The nominee pushed back, however, when Blumenthal asked him to pledge that he would effectively overrule attempts by the administration to modify the report.

“You would not like it if I made some pledge to the president that I would exercise my responsibilities in a certain way,” Barr said. “And I won’t make that pledge to this committee, that I would exercise my responsibilities in a certain way that you wanted.” 

Defending his decision to pen the Mueller memo, Barr noted Tuesday that the case was one of many that piqued his legal interest.

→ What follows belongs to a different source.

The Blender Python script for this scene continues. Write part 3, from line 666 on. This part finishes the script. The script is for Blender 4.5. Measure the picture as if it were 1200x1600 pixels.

“It’s common for lawyers to share these thoughts with one another,” Barr said Tuesday, noting that he made three phone calls to Justice Department officials about the 2017 prosecution of Sen. Bob Menendez, D-N.J., on fraud and bribery charges.

“I didn’t know Menendez, no one was paying me to [discuss it] and I don’t support Menendez politically ... but I believed the prosecution was based on a fallacious theory,” Barr said.

Barr testified that he penned the June memo in the same spirit that led him to call Sessions twice regarding Menendez and to call Deputy Attorney General Rod Rosenstein once.

“No one asked me to write it or helped me write it,” Barr said of the Mueller memo.

Barr said his theories about the investigation were not shaped by any inside information, nor was he aware of what Mueller’s actual interpretation of obstruction-of-justice statutes were in the context of the investigation.

But the Mueller investigation was not the only point of contention Tuesday for Senate Democrats.

Noting the increasingly hostile atmosphere toward reporters in America and abroad, Senator Amy Klobuchar pushed Barr about the Trump administration’s response to the murder of Washington Post journalist Jamal Khashoggi.

“Will the Department of Justice imprison reporters for doing their jobs?” the Minnesota senator asked.

Barr hesitated for a moment before answering.

“I can conceive of situations where as a last resort, and where a news organization has run through a red flag or something like that, and knows they’re putting out stuff that would hurt the country – there could be a situation where someone would be held in contempt,” Barr said.